The history of the Town of Rimbey and the family that moved to the area in the early 1900s.

 

Our Small Town

 

The closing sentence in our recent article in the Rimbey Review, “How Rimbey Got Its Name”, was “The Department chose Rimbey.”

“Why Rimbey?” the reader might ask. “Why not Guin or Cutler or Goings or Vliet, or any one of the surnames of other families who settled in the area around 1900?”

One answer might be that according to the Land Titles Office in Edmonton, Benjamin (Ben) Rimbey was the first to file on a homestead in what is now Rimbey, which he did in February of 1901.

A second possible answer lies in in the location of the quarters the three Rimbey brothers who had come from Kansas owned.
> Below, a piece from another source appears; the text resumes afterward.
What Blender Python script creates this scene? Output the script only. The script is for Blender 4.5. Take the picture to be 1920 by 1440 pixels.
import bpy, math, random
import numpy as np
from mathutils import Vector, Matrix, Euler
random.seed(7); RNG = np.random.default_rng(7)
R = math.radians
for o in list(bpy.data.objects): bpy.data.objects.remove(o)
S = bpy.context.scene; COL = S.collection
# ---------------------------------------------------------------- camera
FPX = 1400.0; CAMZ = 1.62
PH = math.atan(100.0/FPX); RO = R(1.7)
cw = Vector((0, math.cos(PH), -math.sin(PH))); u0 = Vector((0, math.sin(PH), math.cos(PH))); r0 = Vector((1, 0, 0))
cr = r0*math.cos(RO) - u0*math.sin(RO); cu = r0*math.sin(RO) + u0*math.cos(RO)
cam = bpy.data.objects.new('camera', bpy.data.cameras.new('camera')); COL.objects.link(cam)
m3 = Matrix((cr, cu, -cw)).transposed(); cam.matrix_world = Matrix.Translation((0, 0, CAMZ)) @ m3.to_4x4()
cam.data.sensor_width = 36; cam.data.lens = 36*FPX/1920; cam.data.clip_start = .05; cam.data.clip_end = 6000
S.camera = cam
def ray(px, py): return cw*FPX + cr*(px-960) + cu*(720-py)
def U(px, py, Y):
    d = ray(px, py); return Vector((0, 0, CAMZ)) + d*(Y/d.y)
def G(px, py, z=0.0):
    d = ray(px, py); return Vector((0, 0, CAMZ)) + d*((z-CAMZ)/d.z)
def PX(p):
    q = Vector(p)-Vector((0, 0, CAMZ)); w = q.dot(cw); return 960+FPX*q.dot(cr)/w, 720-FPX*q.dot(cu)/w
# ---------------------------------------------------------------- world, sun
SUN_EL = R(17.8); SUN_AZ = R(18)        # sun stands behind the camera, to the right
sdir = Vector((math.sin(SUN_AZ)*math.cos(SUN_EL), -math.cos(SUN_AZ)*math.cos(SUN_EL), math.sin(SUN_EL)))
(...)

Ben’s quarter bordered the north side of what is now 50th Avenue, the main east-west route through Rimbey. The house in which he and his wife, Louise, raised their family is still standing.  It is currently the Rondeel Family Home and is located just west of the old Rimbey Transport site.

Ben’s brother Jim filed on the neighboring quarter to the west of Ben’s land, and he and his wife, Eva, built a large house for the time, a short way north of where James’ Bar and Grill and the bowling alley now stand. Their home housed the first post office and the earliest hotel

in the community.

Sam and Molly Rimbey had two adjoining quarters on the south side of the road, across from Ben and Jim’s properties. Their house was located on the east side of their western quarter, about where Cooperators Insurance and Michael’s Studio are today.

When one considers that a quarter of land measures a half-mile by a half-mile, and notes that the Rimbey families occupied two quarters (a full mile in length) on each side of the main route through the community, it becomes clearer as to why the provincial Department of the Interior chose to name the budding settlement Rimbey.

The three brothers prospered. They raised their families here and  made significant contributions to the early development of the area; but over the years since those pioneer times,  the many descendants of the Rimbey families have scattered to the four winds - to train, to work, to marry, to see the world…

Just one thread has remained, tying the past to the present…

 

That thread also ties this article to the Alberta Culture Days celebration. The accompanying photo series was a part of the “Our Small Town” exhibit.